====== RECORDS SHOWN ======
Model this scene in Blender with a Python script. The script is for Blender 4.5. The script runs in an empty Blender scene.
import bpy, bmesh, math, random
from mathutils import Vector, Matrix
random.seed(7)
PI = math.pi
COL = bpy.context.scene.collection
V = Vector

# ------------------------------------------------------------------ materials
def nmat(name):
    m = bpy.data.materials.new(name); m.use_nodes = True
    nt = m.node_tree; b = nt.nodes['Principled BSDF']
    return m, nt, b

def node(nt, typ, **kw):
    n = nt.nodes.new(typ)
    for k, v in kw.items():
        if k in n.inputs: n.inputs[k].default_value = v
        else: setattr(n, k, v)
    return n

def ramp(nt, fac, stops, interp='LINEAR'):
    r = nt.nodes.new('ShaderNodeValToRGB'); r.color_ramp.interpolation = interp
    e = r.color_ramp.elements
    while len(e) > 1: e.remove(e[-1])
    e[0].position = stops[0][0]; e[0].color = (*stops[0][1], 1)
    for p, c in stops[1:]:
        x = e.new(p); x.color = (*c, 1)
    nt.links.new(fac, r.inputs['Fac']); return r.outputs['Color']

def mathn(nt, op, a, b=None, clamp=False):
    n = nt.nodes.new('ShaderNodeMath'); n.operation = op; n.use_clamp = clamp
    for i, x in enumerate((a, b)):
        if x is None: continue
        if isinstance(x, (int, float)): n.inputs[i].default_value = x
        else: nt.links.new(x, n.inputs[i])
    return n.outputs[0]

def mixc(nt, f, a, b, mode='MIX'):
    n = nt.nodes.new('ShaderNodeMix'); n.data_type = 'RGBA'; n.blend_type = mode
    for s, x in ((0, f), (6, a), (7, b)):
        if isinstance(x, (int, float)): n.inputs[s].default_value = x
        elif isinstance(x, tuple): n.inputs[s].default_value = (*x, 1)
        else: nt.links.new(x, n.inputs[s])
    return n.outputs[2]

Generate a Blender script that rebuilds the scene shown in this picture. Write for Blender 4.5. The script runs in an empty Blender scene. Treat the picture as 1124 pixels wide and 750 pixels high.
======
▶ [INSTRUCTIONS FOR THE TASK]:
Type out the entries again, word for word.

▶ [THE OUTPUT]:
Model this scene in Blender with a Python script. The script is for Blender 4.5. The script runs in an empty Blender scene.
import bpy, bmesh, math, random
from mathutils import Vector, Matrix
random.seed(7)
PI = math.pi
COL = bpy.context.scene.collection
V = Vector

# ------------------------------------------------------------------ materials
def nmat(name):
    m = bpy.data.materials.new(name); m.use_nodes = True
    nt = m.node_tree; b = nt.nodes['Principled BSDF']
    return m, nt, b

def node(nt, typ, **kw):
    n = nt.nodes.new(typ)
    for k, v in kw.items():
        if k in n.inputs: n.inputs[k].default_value = v
        else: setattr(n, k, v)
    return n

def ramp(nt, fac, stops, interp='LINEAR'):
    r = nt.nodes.new('ShaderNodeValToRGB'); r.color_ramp.interpolation = interp
    e = r.color_ramp.elements
    while len(e) > 1: e.remove(e[-1])
    e[0].position = stops[0][0]; e[0].color = (*stops[0][1], 1)
    for p, c in stops[1:]:
        x = e.new(p); x.color = (*c, 1)
    nt.links.new(fac, r.inputs['Fac']); return r.outputs['Color']

def mathn(nt, op, a, b=None, clamp=False):
    n = nt.nodes.new('ShaderNodeMath'); n.operation = op; n.use_clamp = clamp
    for i, x in enumerate((a, b)):
        if x is None: continue
        if isinstance(x, (int, float)): n.inputs[i].default_value = x
        else: nt.links.new(x, n.inputs[i])
    return n.outputs[0]

def mixc(nt, f, a, b, mode='MIX'):
    n = nt.nodes.new('ShaderNodeMix'); n.data_type = 'RGBA'; n.blend_type = mode
    for s, x in ((0, f), (6, a), (7, b)):
        if isinstance(x, (int, float)): n.inputs[s].default_value = x
        elif isinstance(x, tuple): n.inputs[s].default_value = (*x, 1)
        else: nt.links.new(x, n.inputs[s])
    return n.outputs[2]

Generate a Blender script that rebuilds the scene shown in this picture. Write for Blender 4.5. The script runs in an empty Blender scene. Treat the picture as 1124 pixels wide and 750 pixels high.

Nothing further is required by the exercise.